> **What the task asks**
Exactly retype the lines of the material from its first line to the line with "cp, sp = math.cos(PITCH), math.sin(PITCH)", including both.

> **Data section**
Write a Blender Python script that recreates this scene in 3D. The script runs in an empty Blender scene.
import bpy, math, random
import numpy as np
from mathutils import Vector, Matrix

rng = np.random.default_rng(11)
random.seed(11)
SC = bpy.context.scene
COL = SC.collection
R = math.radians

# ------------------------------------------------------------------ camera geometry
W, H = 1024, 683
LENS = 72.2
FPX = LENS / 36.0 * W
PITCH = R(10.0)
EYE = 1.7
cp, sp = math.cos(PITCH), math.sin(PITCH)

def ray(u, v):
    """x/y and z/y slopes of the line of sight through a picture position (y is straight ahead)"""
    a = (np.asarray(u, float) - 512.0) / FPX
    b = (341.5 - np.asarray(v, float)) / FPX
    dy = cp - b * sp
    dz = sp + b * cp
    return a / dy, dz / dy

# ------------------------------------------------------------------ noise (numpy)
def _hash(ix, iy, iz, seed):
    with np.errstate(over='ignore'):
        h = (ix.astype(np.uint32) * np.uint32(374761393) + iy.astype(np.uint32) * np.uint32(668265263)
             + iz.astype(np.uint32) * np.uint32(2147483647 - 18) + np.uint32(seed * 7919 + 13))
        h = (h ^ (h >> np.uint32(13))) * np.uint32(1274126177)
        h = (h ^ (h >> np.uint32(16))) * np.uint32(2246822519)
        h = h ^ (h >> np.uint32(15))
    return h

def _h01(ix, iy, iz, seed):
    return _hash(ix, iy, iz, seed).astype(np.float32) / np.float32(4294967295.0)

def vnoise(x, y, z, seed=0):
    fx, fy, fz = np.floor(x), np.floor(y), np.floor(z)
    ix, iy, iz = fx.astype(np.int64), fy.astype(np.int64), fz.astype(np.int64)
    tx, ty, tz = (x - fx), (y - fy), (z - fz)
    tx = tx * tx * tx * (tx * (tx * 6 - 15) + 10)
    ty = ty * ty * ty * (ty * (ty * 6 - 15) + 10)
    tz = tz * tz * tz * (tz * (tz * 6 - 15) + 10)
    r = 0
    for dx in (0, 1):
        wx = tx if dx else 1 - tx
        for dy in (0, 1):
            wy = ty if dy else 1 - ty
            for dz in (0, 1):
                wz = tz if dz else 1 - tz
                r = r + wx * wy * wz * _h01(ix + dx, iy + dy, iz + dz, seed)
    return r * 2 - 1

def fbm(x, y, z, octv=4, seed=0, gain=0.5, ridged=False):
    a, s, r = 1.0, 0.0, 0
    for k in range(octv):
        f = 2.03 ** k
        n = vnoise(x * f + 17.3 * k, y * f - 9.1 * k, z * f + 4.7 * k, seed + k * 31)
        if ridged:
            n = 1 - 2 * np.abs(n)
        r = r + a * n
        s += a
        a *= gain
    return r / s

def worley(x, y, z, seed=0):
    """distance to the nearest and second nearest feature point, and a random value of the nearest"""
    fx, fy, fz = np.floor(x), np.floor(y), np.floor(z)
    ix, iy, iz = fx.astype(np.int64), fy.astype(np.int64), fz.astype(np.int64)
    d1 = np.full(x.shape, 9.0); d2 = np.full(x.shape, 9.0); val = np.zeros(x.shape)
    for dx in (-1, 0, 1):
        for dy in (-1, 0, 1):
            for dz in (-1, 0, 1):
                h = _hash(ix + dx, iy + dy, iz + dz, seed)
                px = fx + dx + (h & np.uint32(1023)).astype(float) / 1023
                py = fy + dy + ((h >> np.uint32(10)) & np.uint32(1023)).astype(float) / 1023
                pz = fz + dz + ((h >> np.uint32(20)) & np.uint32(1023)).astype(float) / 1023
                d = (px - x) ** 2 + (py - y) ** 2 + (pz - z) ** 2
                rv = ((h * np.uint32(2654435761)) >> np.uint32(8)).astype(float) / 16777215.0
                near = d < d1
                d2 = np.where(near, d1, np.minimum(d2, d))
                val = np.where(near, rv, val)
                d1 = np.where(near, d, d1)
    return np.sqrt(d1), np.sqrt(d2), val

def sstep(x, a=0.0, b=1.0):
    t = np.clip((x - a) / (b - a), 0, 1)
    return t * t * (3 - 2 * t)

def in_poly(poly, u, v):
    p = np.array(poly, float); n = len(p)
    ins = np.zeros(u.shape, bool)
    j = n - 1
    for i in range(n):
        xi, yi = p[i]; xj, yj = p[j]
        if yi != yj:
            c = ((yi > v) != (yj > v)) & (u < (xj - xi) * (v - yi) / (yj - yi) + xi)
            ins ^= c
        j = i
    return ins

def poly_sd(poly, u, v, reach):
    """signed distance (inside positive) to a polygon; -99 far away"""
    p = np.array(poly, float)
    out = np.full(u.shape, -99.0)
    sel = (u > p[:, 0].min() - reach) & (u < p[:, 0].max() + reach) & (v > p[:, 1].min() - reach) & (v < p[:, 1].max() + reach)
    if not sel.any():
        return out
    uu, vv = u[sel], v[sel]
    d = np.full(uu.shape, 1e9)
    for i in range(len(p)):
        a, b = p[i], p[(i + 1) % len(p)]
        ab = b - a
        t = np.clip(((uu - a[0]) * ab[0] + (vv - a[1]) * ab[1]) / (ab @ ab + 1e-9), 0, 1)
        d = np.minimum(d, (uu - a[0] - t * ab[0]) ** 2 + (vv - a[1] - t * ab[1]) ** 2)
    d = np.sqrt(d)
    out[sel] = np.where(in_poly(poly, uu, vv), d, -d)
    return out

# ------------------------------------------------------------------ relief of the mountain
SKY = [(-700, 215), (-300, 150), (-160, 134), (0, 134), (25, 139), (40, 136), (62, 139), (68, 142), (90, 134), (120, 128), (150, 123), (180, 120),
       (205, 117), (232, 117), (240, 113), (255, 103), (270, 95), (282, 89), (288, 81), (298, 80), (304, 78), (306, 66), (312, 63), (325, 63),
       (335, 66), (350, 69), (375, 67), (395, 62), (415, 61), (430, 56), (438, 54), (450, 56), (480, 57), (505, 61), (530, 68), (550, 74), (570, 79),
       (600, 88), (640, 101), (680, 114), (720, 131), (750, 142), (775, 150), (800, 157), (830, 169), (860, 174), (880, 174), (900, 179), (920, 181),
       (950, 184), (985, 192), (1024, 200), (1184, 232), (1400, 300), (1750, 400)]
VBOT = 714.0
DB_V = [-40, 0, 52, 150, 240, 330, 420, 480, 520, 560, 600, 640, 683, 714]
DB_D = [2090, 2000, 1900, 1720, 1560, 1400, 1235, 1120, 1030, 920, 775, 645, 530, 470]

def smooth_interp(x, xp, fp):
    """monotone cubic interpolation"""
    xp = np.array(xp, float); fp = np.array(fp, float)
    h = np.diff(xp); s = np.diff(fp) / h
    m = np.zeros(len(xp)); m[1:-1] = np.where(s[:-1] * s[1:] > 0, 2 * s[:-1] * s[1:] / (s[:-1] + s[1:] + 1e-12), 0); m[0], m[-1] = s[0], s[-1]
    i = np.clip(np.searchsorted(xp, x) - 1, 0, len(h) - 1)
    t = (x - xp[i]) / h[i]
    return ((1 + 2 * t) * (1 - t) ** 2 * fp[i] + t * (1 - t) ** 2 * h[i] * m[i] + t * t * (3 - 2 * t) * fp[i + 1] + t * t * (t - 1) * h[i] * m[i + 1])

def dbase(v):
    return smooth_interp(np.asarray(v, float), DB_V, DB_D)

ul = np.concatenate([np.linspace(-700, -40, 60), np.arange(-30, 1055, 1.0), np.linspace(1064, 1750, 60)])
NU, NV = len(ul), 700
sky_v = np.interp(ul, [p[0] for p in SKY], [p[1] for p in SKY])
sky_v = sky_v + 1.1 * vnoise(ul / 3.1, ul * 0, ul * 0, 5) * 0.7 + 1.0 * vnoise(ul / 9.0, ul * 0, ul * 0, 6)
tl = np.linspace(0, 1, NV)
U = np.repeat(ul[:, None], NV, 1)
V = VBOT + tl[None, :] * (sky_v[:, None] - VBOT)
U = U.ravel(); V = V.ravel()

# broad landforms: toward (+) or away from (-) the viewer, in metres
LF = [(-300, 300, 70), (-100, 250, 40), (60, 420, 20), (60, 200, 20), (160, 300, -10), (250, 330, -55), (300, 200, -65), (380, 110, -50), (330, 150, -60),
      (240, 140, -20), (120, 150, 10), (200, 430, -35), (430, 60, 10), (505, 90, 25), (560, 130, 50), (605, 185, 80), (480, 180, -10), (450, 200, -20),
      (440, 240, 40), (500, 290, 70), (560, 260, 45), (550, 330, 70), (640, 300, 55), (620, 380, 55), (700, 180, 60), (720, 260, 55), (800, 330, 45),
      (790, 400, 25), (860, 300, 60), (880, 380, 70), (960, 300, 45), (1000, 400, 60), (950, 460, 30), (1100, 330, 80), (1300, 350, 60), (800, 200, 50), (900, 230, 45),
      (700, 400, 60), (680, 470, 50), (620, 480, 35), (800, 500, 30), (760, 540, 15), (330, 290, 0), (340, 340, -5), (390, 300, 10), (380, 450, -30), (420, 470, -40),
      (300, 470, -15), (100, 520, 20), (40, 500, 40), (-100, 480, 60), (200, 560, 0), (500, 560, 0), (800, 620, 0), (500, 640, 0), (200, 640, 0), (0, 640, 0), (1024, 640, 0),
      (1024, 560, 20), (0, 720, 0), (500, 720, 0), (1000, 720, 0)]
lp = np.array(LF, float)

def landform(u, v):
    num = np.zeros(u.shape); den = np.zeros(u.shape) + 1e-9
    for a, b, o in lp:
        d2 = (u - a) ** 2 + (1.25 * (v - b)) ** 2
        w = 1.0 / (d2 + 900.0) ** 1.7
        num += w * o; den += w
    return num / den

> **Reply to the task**
Write a Blender Python script that recreates this scene in 3D. The script runs in an empty Blender scene.
import bpy, math, random
import numpy as np
from mathutils import Vector, Matrix

rng = np.random.default_rng(11)
random.seed(11)
SC = bpy.context.scene
COL = SC.collection
R = math.radians

# ------------------------------------------------------------------ camera geometry
W, H = 1024, 683
LENS = 72.2
FPX = LENS / 36.0 * W
PITCH = R(10.0)
EYE = 1.7
cp, sp = math.cos(PITCH), math.sin(PITCH)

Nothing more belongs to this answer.